How do kids think of themselves as writers?

I used to frequently use an assessment in which I’d ask students to draw a scientist so that I could see their attitudes about science and what they thought a scientist looked like. I attended a powerful presentation today called “Looking at Student Drawing and Writing” in which the presenters asked students: “Draw a picture of yourself as a writer.” They followed this up with the prompt: “Tell someone looking at your picture what he/she should know about what you drew and how you feel about yourself as a writer.”

The student samples were so revealing! I mean, how do my students experience writing and think of themselves as writers? I thought I knew, but how could I without asking them? This is fundamental knowledge both for the students to reflect on and to inform my practice as a teacher of writers.

The presenters have been developing a rubric to assess this piece in a methodical way. Looking at broad categories of Writer’s Environment, Writing Process/Product/Knowledge, and Writer’s Identity, with subcategories that help the teacher reflect on the attitudes and perceptions of student writers. We practiced using this rubric on some student samples and felt a lot came out of using the protocol that gave us insight into both the individual students and the class they came from in terms of patterns to examine.

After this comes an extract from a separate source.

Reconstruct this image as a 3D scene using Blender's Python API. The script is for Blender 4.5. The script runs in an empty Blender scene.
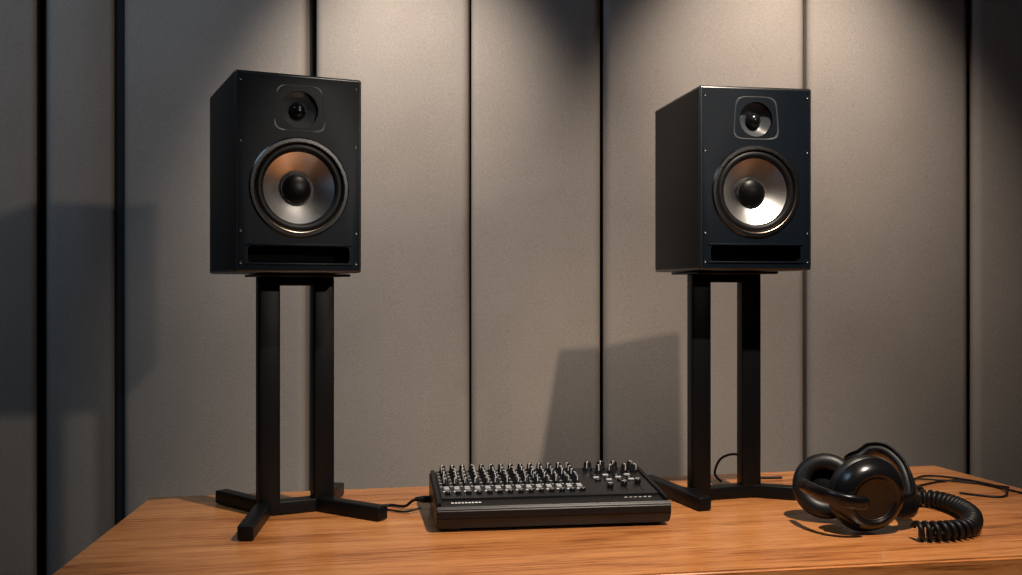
import bpy, bmesh, math, random
from mathutils import Vector, Matrix
random.seed(4)
scn = bpy.context.scene
EYE = 1.188           # camera height
DT = 0.75             # desk top height

# ------------------------------------------------------------------ materials
def new_mat(name):
    m = bpy.data.materials.new(name); m.use_nodes = True
    nt = m.node_tree; b = nt.nodes["Principled BSDF"]
    return m, nt, b
def simple(name, col, rough=0.5, metal=0.0, bump=0.0, bscale=400, coat=0.0, spec=0.5):
    m, nt, b = new_mat(name)
    b.inputs["Base Color"].default_value = (*col, 1)
    b.inputs["Roughness"].default_value = rough
    b.inputs["Metallic"].default_value = metal
    b.inputs["Specular IOR Level"].default_value = spec
    b.inputs["Coat Weight"].default_value = coat
    tc = nt.nodes.new("ShaderNodeTexCoord")
    n = nt.nodes.new("ShaderNodeTexNoise"); n.inputs["Scale"].default_value = bscale
    n.inputs["Detail"].default_value = 3
    nt.links.new(tc.outputs["Object"], n.inputs["Vector"])
    mr = nt.nodes.new("ShaderNodeMapRange")
    mr.inputs["To Min"].default_value = max(0, rough-0.05); mr.inputs["To Max"].default_value = min(1, rough+0.05)
    nt.links.new(n.outputs["Fac"], mr.inputs["Value"]); nt.links.new(mr.outputs["Result"], b.inputs["Roughness"])
    if bump > 0:
        bp = nt.nodes.new("ShaderNodeBump"); bp.inputs["Strength"].default_value = bump
        bp.inputs["Distance"].default_value = 0.001
        nt.links.new(n.outputs["Fac"], bp.inputs["Height"]); nt.links.new(bp.outputs["Normal"], b.inputs["Normal"])
    return m

def fabric(name, c1, c2):
    m, nt, b = new_mat(name)
    b.inputs["Roughness"].default_value = 0.95
    b.inputs["Specular IOR Level"].default_value = 0.1
    tc = nt.nodes.new("ShaderNodeTexCoord")
    n1 = nt.nodes.new("ShaderNodeTexNoise"); n1.inputs["Scale"].default_value = 230; n1.inputs["Detail"].default_value = 3
    n1.inputs["Roughness"].default_value = 0.6
    n2 = nt.nodes.new("ShaderNodeTexNoise"); n2.inputs["Scale"].default_value = 4; n2.inputs["Detail"].default_value = 2
    nt.links.new(tc.outputs["Object"], n1.inputs["Vector"]); nt.links.new(tc.outputs["Object"], n2.inputs["Vector"])
    mx = nt.nodes.new("ShaderNodeMix"); mx.data_type = 'FLOAT'; mx.inputs[0].default_value = 0.3
    nt.links.new(n1.outputs["Fac"], mx.inputs[2]); nt.links.new(n2.outputs["Fac"], mx.inputs[3])
    cr = nt.nodes.new("ShaderNodeValToRGB")
    cr.color_ramp.elements[0].position = 0.3; cr.color_ramp.elements[0].color = (*c1, 1)
    cr.color_ramp.elements[1].position = 0.7; cr.color_ramp.elements[1].color = (*c2, 1)
    nt.links.new(mx.outputs[0], cr.inputs["Fac"]); nt.links.new(cr.outputs["Color"], b.inputs["Base Color"])
    bp = nt.nodes.new("ShaderNodeBump"); bp.inputs["Strength"].default_value = 0.35; bp.inputs["Distance"].default_value = 0.0015
    nt.links.new(n1.outputs["Fac"], bp.inputs["Height"]); nt.links.new(bp.outputs["Normal"], b.inputs["Normal"])
    return m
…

Our students can tell us so much about what is happening in the classroom. It’s a shame I don’t use their expert knowledge more!


2 Comments (+add yours?)

  1. Jill Hoort
    Nov 19, 2007 @ 03:12:33

    I think RCWP should have a study group and get interested TCs together to talk about this and develop our own or use their rubric to look first at our own students and our writing instruction. I do think this is a very revealing tool to help us grow as educators.


  2. hloney
    Nov 19, 2007 @ 22:46:10

    I hear you, Jill, and while I don’t want to lead it, because my head is already about to explode, I’d join in. Maybe a summer thing?